I guess they define homesickness as a kind of culture shock. I didn't feel it as much in Heredia because I was still fairly connected to home, and in a fairly urbanised and comparatively familiar place.
I also underestimated the time period. It feels like such a long time, but I've only been in Costa Rica for about 10 days. I don't even want to try counting how many I have left to go. I'm reminded of the way my sister always says two weeks is enough time for her for a holiday, and that after that time she gets of anything but her own bed. I always considered myself a lot more adventurous, willing to be gone for long periods of time. Now I'm discovering that's not quite the case.
I listen to some of the others talking about their travel plans, and how they want to go all over the world, and are gone for months at a time. I guess I'm not as much of a traveller. Not to say I'm not adventurous; I just learnt this past year that, where I come from, I can have all kinds of crazy adventures without even leaving the city. It's probably a lot cheaper too...

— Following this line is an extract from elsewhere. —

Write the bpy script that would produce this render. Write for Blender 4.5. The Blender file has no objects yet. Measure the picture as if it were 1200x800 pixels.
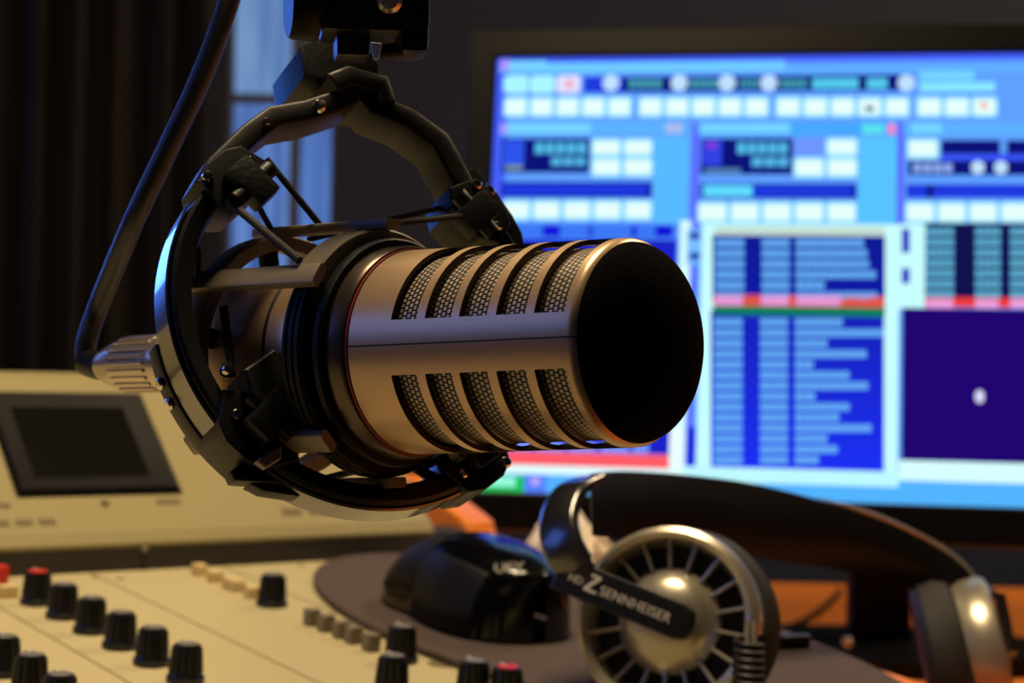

But if I have to be honest, there is mainly one reason (or one person) why I think, or know, that I feel so homesick. I told myself for months that I didn't want to get romantically involved with anyone before leaving for 5 weeks. Yet almost as though fate was trying to spite me, I meet the most amazing guy on Christmas night, and have an awesome week with him, only to have to up and leave. I know people would say it's just a week, and that I shouldn't miss him that much, but I feel the opposite. In that cute, 'getting to know you' phase in any new interest, all you want to do is spend every possible second with that person. And at that point I felt like I would have given up this trip just to keep seeing him.
But I know that would be really stupid. I spend the better part of a year looking forward to this trip, and I'm trying to view this trip as a progressive adventure, rather than counting down the days.
But then I remember back to New Years Eve, where he told his friends he wasn't feeling well, just so he could jump in a cab and pay nearly $100 to surprise me at my party and be there for the midnight kiss... it was like something out of a movie.
And it's moments like that, it's hard to not wish I was getting on that plane in LA.